The animations are smooth and frame rate felt consistent, but that isn’t too surprising as for all of the beauty, the game isn’t handling a sandbox world or hundreds of character models at once so I’d hazard a guess that the game isn’t too taxing on the hardware.

Sound
The music in Masquerada is great too. The mood of the music fitting into the general tone of the story piece or the environment in a frictionless way that often has you forgetting there is a soundtrack at all. There are times where the music kicks in and really adds to a scene and it is little touches like this where the obviously talented team behind this game shine. The music is often lead by classical instruments with vocal harmonies dropping in and out which suits the aesthetic style of the game.

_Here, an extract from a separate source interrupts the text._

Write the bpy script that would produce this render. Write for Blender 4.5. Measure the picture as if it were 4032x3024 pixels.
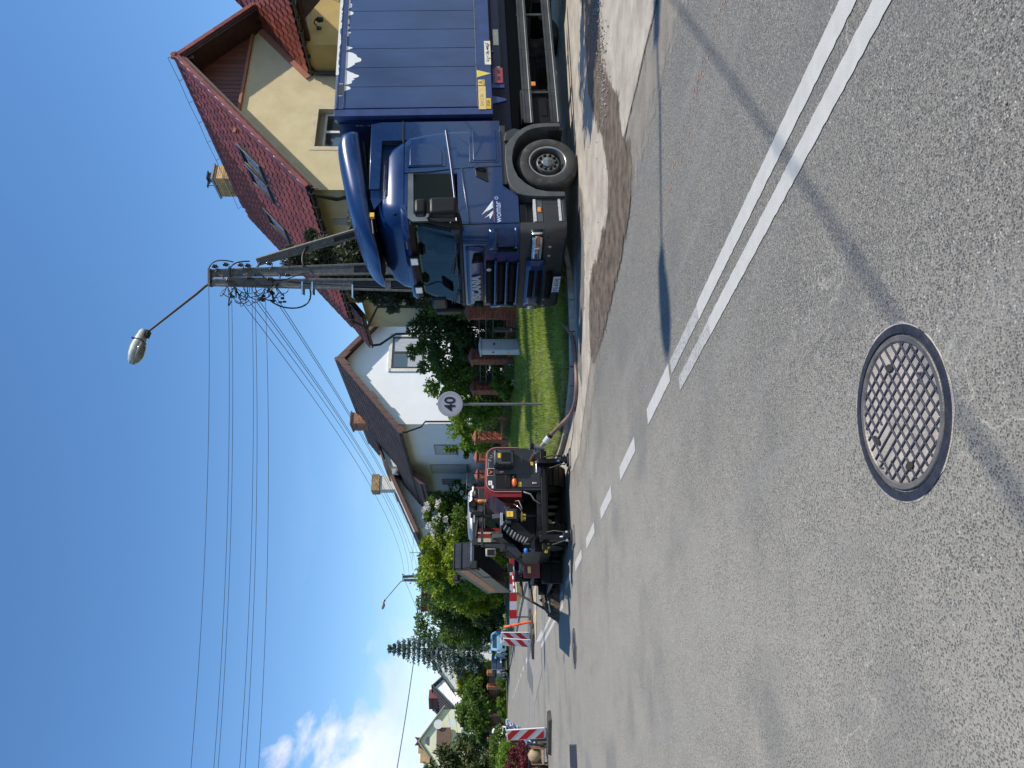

The voice acting in the game is great too, with core characters giving lines with feeling. There are few lines that feel as though they were read out of context as so often happens in large RPGs where conversations are often recorded in isolation. One of my pet hates is when a character seems suddenly irritable after a perfectly decent question or a particular line just feels out of kilter with the rest of the conversation. The consistency of the language is also managed well, as Masquerada brings in a lot of new terminology. Commonly used terms like ‘inspetorre’ are used by a large number of characters and even AAA RPG games struggle to have all their voice actors use the same inflections or pronunciation but I can’t recall any instance where this during my playthrough. I’d hazard a guess that all voice actors were given a decent brief and intro before delivering their lines.

Achievements
This is not a difficult game to max, with the only potentially troublesome ones being the collectibles. Even these are not difficult to miss if you keep an eye out and explore each scene fully before moving on with the story. When you complete the game you can start a new game+ and you can also use a chapter select to go back and replay any areas you may have missed collectibles. A single playthrough and maybe some chapter replays are all that is needed. There are also no difficulty achievements to contend with.

Conclusion
Masquerada: Songs and Shadows was a short but highly enjoyable playthrough. Any player who enjoys something a little different and likes a tactical RPG that isn’t reliant on heavy-duty statistics and character specs should enjoy this. This will never present the tactical depth of Divinity: Original Sin or Banner Saga, but it adds just enough to remove it from being a simple button basher. Positioning of characters, use of skills and synergy of the team are noticeable influences on normal difficulty, if not an absolute requirement most of the time.

The world itself was completely refreshing and although familiar, well-worn tropes like elemental magic (fire, wind, earth, water) are once again wheeled out, Masquerada does so in a way that is just different enough to distract you from noticing. It does this with almost every facet of the game and it is all the better for it. It may look similar to Banner Saga in places due to the artwork and it may play like a JRPG-lite in others, but I truly cannot say it is a derivative game as it brings so much more to the table that is fresh.

If you like a story with political intrigue, gods, magic and a little archaeology, or if you just like pretty masks then I can highly recommend this game as one to try. Treat yourself to an interactive story with a difference.